» Challenge
Which lines in the records below contain the word "this"? Copy each of them.

» Provided records
+--

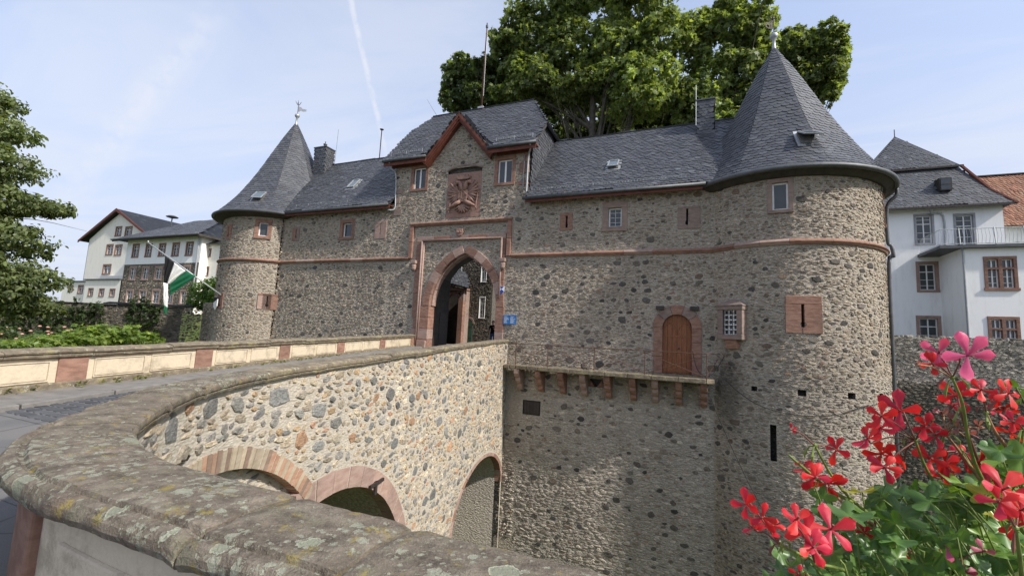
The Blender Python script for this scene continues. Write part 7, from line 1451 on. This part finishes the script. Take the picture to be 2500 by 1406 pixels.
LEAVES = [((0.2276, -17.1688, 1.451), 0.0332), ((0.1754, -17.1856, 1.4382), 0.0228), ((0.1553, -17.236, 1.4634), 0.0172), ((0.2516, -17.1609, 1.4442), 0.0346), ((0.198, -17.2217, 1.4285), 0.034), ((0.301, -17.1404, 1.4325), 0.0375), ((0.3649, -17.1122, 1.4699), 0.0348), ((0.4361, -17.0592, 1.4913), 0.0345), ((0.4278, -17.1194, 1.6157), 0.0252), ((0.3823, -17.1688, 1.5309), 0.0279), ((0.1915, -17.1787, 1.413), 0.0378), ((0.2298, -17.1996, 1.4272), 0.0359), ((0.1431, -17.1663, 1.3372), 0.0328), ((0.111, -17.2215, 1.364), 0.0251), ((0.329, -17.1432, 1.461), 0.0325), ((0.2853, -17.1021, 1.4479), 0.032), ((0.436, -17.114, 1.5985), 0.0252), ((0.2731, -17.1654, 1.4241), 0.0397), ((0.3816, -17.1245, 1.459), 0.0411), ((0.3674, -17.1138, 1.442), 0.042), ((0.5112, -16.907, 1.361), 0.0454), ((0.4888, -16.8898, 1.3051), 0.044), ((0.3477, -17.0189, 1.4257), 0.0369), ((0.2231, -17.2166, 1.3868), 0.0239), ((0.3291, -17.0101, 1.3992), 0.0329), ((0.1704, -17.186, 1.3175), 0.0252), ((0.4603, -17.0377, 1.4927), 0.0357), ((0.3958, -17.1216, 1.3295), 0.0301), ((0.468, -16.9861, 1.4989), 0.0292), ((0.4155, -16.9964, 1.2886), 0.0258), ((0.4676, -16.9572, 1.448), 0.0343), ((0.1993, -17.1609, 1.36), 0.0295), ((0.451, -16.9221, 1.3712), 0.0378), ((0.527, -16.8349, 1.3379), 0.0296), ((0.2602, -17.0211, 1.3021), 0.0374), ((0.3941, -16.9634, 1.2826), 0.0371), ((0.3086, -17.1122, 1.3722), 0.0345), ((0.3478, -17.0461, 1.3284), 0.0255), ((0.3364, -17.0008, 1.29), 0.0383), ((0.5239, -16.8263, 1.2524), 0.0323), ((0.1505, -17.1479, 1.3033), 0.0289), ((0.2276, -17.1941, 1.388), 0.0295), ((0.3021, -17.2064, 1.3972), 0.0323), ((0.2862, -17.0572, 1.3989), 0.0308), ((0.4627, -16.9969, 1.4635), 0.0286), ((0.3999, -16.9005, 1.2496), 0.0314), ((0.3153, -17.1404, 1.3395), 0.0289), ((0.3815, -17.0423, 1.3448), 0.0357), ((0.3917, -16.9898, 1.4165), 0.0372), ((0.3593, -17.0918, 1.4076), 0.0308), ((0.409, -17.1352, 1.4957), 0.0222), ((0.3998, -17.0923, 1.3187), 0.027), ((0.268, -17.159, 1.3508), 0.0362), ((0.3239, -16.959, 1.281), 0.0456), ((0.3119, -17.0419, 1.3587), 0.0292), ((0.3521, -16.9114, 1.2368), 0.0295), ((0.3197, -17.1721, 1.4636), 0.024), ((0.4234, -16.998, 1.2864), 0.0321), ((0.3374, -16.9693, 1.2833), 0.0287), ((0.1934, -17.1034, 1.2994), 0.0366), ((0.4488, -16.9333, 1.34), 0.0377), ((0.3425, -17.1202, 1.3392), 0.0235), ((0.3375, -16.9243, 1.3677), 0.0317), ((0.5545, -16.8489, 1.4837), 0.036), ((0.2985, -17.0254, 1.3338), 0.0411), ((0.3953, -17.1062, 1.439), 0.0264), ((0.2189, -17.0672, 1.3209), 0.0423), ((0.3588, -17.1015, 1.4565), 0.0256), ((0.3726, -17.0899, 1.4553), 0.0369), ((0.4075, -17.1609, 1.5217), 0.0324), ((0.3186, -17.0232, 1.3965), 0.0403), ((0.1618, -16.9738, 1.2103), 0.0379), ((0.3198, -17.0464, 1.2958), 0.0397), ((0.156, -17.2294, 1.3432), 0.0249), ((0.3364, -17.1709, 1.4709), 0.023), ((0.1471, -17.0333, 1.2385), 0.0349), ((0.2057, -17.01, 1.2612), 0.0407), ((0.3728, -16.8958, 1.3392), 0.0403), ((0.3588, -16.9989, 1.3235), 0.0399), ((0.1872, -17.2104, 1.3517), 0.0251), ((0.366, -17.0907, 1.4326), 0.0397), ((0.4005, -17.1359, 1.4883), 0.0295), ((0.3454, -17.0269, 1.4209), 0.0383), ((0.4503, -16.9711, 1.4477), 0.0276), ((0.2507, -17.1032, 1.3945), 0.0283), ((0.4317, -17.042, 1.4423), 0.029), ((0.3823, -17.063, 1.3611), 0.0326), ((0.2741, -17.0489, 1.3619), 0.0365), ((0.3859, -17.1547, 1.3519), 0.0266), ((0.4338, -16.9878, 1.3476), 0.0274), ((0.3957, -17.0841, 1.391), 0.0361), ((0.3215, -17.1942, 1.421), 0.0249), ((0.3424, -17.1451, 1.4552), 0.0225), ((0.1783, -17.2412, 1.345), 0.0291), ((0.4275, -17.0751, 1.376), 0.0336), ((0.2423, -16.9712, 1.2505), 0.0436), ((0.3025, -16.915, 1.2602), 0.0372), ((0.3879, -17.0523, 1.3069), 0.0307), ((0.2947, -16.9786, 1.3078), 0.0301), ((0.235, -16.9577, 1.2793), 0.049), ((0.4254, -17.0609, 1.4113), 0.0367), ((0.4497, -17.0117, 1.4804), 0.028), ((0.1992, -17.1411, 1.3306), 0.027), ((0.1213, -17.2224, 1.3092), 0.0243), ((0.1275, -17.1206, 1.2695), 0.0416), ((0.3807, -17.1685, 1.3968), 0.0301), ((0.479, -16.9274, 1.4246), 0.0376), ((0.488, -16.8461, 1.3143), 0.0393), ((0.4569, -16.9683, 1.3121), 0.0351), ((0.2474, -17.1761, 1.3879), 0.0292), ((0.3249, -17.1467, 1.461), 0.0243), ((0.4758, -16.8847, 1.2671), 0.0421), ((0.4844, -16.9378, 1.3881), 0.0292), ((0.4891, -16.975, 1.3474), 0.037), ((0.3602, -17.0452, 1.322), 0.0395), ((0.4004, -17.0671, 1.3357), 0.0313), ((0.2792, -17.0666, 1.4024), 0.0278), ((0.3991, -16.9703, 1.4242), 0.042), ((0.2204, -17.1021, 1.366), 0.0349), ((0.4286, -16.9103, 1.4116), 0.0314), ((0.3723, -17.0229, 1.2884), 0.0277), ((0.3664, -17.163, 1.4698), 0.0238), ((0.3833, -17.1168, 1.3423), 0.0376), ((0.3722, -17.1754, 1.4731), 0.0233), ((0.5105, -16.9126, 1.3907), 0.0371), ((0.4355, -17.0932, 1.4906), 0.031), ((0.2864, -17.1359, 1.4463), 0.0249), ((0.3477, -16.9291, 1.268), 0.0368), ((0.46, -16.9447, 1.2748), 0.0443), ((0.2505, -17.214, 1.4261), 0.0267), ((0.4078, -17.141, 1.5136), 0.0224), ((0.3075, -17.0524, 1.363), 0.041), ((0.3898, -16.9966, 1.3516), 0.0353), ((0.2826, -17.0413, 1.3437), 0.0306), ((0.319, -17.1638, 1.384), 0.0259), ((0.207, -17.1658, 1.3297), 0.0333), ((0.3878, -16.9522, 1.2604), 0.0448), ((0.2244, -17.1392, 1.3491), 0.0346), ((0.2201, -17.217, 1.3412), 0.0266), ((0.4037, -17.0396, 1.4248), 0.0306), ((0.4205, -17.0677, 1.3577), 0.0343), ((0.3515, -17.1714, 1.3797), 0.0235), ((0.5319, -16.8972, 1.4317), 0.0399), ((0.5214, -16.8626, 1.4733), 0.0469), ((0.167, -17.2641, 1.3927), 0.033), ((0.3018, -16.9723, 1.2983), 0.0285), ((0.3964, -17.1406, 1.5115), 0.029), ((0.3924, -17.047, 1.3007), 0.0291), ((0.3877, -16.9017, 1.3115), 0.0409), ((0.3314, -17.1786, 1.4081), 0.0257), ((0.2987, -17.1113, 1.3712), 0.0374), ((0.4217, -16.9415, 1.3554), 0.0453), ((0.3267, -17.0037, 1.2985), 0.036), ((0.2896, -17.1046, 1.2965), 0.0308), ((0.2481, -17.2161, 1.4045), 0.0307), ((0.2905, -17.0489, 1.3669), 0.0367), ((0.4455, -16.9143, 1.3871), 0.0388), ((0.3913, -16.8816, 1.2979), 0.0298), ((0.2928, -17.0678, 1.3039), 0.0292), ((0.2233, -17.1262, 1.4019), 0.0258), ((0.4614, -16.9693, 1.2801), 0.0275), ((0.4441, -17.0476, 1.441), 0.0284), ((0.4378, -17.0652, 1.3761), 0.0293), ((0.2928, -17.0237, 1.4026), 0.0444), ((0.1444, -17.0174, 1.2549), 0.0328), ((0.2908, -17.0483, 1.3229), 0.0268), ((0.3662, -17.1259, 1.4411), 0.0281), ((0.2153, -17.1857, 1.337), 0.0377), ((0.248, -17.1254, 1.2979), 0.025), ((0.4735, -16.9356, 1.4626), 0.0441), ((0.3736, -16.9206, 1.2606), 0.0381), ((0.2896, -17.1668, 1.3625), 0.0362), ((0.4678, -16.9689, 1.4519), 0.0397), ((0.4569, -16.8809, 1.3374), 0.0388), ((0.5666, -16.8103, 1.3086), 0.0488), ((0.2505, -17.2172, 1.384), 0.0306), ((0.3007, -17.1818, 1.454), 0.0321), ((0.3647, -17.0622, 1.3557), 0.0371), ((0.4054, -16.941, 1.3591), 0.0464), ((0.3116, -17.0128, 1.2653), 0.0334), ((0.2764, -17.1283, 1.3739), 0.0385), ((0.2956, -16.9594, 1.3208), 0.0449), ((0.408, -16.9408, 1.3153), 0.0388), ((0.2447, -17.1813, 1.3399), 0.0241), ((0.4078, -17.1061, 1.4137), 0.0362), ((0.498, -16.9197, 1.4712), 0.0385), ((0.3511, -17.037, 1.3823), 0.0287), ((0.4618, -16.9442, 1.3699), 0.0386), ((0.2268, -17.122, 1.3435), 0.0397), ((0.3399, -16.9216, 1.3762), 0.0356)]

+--

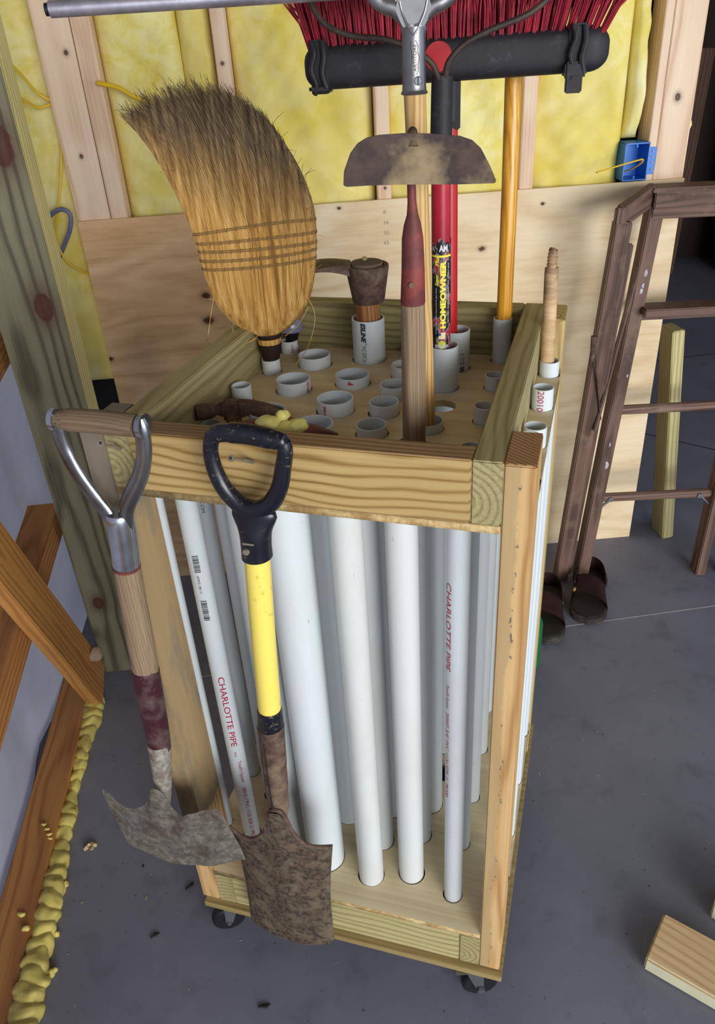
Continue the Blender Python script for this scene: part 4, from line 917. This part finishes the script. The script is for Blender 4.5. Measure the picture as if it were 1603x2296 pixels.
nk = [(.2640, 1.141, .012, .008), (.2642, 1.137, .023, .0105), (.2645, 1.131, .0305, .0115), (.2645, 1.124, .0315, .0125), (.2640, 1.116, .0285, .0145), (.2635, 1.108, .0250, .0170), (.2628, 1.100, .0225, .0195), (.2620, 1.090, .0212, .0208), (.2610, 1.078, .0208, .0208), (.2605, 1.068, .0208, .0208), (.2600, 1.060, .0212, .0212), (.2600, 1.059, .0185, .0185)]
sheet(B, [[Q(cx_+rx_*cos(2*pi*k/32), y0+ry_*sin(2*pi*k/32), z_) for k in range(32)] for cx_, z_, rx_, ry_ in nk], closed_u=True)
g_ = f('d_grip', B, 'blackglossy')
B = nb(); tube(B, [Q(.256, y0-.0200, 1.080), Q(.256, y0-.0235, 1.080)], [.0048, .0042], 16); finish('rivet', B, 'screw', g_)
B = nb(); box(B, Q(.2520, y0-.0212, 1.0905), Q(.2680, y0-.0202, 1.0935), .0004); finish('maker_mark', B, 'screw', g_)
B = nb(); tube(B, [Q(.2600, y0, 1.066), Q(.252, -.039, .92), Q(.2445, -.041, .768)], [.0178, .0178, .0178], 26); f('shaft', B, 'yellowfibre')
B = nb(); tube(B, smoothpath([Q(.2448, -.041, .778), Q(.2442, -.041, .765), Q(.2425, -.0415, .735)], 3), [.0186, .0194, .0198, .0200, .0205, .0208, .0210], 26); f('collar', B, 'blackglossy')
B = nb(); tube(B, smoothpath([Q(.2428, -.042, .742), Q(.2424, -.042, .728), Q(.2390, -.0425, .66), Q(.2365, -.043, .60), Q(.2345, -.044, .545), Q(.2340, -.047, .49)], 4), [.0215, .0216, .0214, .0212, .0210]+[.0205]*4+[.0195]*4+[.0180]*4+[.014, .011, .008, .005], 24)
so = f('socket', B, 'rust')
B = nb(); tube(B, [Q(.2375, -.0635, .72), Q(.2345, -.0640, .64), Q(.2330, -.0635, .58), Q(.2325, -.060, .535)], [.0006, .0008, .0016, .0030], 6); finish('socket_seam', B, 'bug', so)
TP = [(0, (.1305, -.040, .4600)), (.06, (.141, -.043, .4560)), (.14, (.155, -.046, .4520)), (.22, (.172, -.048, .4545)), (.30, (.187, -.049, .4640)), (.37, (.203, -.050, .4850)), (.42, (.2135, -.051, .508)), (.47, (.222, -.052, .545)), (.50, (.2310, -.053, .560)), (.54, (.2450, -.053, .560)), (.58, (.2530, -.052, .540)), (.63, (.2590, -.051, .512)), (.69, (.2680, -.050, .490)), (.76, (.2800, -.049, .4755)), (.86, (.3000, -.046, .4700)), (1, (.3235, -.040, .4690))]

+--

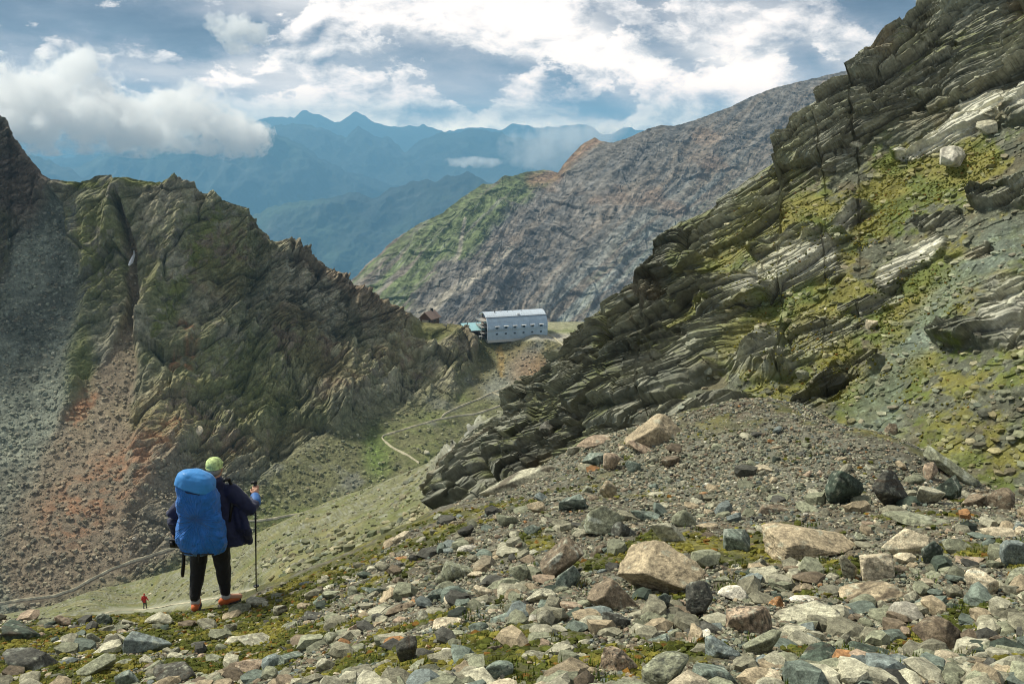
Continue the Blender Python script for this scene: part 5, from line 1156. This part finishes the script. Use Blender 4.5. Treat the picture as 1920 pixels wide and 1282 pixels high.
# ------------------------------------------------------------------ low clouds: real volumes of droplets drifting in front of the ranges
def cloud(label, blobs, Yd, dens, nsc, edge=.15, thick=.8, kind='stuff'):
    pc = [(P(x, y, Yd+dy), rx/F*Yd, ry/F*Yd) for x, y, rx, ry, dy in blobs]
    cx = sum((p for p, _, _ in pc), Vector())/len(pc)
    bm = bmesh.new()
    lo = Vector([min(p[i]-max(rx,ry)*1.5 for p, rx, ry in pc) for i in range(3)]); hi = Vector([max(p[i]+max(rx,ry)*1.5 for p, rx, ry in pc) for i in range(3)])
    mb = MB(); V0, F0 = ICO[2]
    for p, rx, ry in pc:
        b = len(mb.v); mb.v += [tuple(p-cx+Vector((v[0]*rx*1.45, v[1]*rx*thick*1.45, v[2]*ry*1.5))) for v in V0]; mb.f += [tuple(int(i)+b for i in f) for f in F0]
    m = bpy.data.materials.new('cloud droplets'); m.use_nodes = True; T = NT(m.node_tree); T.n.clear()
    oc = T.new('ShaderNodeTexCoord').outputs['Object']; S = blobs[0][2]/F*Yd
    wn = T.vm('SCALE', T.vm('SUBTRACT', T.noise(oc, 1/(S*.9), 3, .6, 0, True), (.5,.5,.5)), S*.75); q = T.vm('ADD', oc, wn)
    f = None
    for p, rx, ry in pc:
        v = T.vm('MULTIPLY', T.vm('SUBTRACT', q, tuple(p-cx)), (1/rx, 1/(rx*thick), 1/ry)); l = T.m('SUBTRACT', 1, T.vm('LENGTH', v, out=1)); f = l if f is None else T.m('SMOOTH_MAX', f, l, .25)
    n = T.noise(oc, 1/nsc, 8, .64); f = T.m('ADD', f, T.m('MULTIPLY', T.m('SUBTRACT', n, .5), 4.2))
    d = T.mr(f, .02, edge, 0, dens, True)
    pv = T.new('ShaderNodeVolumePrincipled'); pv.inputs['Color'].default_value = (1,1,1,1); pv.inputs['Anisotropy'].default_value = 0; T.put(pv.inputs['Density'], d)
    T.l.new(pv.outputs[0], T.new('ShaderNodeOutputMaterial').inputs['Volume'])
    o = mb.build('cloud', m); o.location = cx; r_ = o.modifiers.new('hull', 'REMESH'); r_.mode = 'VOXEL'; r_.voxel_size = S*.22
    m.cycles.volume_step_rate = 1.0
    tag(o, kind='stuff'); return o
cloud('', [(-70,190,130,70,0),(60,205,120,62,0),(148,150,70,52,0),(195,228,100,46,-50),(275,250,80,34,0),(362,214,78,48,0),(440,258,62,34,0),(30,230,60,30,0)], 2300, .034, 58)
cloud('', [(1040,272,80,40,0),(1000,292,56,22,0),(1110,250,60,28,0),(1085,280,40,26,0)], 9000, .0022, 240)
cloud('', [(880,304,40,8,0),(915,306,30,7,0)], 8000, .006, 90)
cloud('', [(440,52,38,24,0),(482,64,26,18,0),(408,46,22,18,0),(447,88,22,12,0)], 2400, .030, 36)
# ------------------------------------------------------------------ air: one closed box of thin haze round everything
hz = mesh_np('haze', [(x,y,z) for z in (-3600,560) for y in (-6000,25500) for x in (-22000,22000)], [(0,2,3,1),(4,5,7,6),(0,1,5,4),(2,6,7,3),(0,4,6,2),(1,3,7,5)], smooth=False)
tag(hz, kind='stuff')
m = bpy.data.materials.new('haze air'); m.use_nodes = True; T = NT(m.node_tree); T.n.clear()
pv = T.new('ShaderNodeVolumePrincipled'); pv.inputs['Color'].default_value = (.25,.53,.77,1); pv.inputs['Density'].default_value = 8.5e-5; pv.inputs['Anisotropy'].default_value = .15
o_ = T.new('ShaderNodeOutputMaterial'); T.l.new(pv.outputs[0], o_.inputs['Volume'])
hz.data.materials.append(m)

+--

» Correct result
The Blender Python script for this scene continues. Write part 7, from line 1451 on. This part finishes the script. Take the picture to be 2500 by 1406 pixels.
Continue the Blender Python script for this scene: part 4, from line 917. This part finishes the script. The script is for Blender 4.5. Measure the picture as if it were 1603x2296 pixels.
Continue the Blender Python script for this scene: part 5, from line 1156. This part finishes the script. Use Blender 4.5. Treat the picture as 1920 pixels wide and 1282 pixels high.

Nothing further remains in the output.